British Columbia

BC Hydro rejects accusations of air monitoring violations

The Canadian Environmental Assessment Agency warned BC Hydro was not collecting air quality data, and could be fined. BC Hydro is denying that accusation, and says it reports air quality data to the B.C. government.

Canadian Environmental Assessment Agency warned BC Hydro it could face a $400,000 fine

BC Hydro spokesperson Dave Conway wrote federal inspectors are demanding specific data not required by federal rules. (BC Hydro)

BC Hydro is rejecting accusations that Site C dam construction is breaking federal rules for monitoring air quality.

In a letter dated May 26, the Canadian Environmental Assessment Agency warned BC Hydro it could face a hefty fine after the agency claims an April inspection found Hydro was not collecting air quality data.

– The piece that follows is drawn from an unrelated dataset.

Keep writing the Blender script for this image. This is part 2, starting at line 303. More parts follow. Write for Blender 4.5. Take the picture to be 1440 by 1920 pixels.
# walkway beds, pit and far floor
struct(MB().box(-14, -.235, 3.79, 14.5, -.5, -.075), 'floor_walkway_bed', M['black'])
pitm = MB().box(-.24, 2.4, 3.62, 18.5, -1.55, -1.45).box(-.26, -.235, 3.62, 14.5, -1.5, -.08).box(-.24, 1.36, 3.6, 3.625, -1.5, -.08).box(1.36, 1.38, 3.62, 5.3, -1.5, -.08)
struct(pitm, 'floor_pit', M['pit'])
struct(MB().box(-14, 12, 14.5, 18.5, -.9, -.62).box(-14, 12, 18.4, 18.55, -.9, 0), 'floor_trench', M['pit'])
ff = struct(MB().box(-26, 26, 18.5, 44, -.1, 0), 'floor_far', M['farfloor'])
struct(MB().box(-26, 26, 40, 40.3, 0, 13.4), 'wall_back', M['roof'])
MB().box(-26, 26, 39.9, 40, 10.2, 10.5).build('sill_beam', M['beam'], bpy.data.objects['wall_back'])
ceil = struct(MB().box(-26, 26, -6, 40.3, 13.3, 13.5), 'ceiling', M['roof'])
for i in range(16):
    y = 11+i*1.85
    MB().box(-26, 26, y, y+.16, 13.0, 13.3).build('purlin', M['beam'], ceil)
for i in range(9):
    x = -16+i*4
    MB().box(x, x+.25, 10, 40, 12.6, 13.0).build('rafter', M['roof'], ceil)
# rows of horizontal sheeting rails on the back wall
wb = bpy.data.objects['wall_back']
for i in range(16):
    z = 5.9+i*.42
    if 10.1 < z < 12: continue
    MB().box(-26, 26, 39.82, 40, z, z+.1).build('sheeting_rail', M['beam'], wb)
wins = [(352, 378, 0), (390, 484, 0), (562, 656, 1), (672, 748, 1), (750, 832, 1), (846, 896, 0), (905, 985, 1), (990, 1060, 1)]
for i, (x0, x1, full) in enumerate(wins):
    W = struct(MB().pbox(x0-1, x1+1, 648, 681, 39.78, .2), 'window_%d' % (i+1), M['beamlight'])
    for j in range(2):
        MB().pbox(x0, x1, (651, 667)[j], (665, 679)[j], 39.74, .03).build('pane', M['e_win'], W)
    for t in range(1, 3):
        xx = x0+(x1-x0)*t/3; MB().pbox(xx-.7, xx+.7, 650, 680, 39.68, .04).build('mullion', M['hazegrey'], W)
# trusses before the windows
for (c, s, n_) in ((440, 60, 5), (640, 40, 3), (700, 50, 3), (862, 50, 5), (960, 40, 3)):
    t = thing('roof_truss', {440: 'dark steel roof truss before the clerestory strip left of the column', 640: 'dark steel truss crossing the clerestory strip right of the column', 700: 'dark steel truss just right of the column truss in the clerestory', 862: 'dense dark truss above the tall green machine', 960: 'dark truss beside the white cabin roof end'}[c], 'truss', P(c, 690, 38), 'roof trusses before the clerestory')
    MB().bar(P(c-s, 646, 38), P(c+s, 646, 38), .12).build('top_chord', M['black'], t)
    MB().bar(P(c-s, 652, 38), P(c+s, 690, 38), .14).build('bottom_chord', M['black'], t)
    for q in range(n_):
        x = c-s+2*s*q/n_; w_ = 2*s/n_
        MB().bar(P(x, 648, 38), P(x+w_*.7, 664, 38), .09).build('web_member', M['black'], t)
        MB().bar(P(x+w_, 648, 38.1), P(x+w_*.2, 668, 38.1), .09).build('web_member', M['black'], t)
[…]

In particular, the letter said, information was not being collected on total suspended particulates, carbon monoxide, nitrogen dioxide and sulphur dioxide.

BC Hydro spokesperson Dave Conway says that is not true, and argues inspectors are demanding specific data not required by federal rules.

"BC Hydro's monitoring program is designed to monitor those parameters which were identified as having the potential to cause excedances of air quality standards," Conway wrote in a statement. "BC Hydro maintains its network of air quality stations in accordance with industry standards, and to standards acceptable by the B.C. Ministry of Environment."

Conway says BC Hydro is providing real time air quality data to the B.C. government —  "the appropriate air quality monitoring authority for B.C." — and the public utility will install another monitoring station at the dam site so it can report any air pollution from the construction zone.